Toutefois le Bureau National de la Statistique (BNS) a dévoilé mi-avril un PIB chinois au-dessus du consensus, annonçant une poursuite de la dynamique haussière et donc une reprise des exportations suisses. Si les exportations dans le secteur de l’horlogerie repartent, elles utilisent néanmoins toujours les stocks et ne créent pas encore de valeur ajoutée. 



- Dans la mesure où les exportations s’améliorent, les investissements aussi (avec un décalage de 6 mois selon la BCGE), les deux variables étant très corrélées. Le retour des investissements des entreprises est la clef de la croissance : 44% d’entre eux sont dédiés à la recherche et développement (R&D) et aux technologies de l’information (IT), ce qui est source de productivité. Quelle que soit la branche d’activité (industrie, services financiers, construction, commerce de détail), la situation des affaires s’améliore depuis ce début d’année dans le canton de Genève.



- Le secteur de la construction, qui représente 9% du PIB genevois, permet d’accroître les perspectives de croissance. Le secteur continue en effet d’évoluer à un rythme élevé, ce qui permet par ailleurs une hausse des prix de l’immobilier.

- Le nombre grandissant de nouveaux bâtiments (comme en témoigne le graphique ci-dessous), provoquant donc une hausse des prix dans les différents segments du secteur immobilier, ne traduit pas nécessairement un début de crise immobilière, tant que le secteur continue à être alimenté.



- Pour maintenir les prix de l’immobilier, il convient d’alimenter le secteur en attirant de nouveaux résidents.
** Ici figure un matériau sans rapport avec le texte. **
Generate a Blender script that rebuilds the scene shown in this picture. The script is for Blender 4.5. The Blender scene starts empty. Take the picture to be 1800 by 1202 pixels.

Est ainsi notamment visée une population de plus de 65 ans investissant dans les constructions résidentielles. Pour attirer ces nouveaux résidents, il faut continuer à rendre le pays attractif via des politiques fiscales et sur l’immigration et améliorer le marché de l’emploi et continuer à diminuer le chômage.

- La réduction du nombre de chômeurs et de demandeurs d’emploi en Suisse témoigne de l’amélioration des entreprises et de l’évolution de l’emploi depuis fin 2016, tout comme le nombre croissant de frontaliers étrangers actifs dans le canton de Genève.



Conclusion :

Le creux 2015-2016 pour Genève (3 trimestres de contraction), mais également pour la Suisse dans son ensemble, semble achevé et la croissance se poursuit depuis la fin de l’année dernière. Les différents secteurs recommencent à être optimistes pour l’avenir et les conditions générales s’améliorent pour les entreprises suisses.
Tout comme les suisses en ce mois de juin ensoleillé, l’économie reprend des couleurs et la croissance, modérée, devrait se poursuivre, dans un contexte de taux d’intérêt qui devraient rester bas en 2017/2018.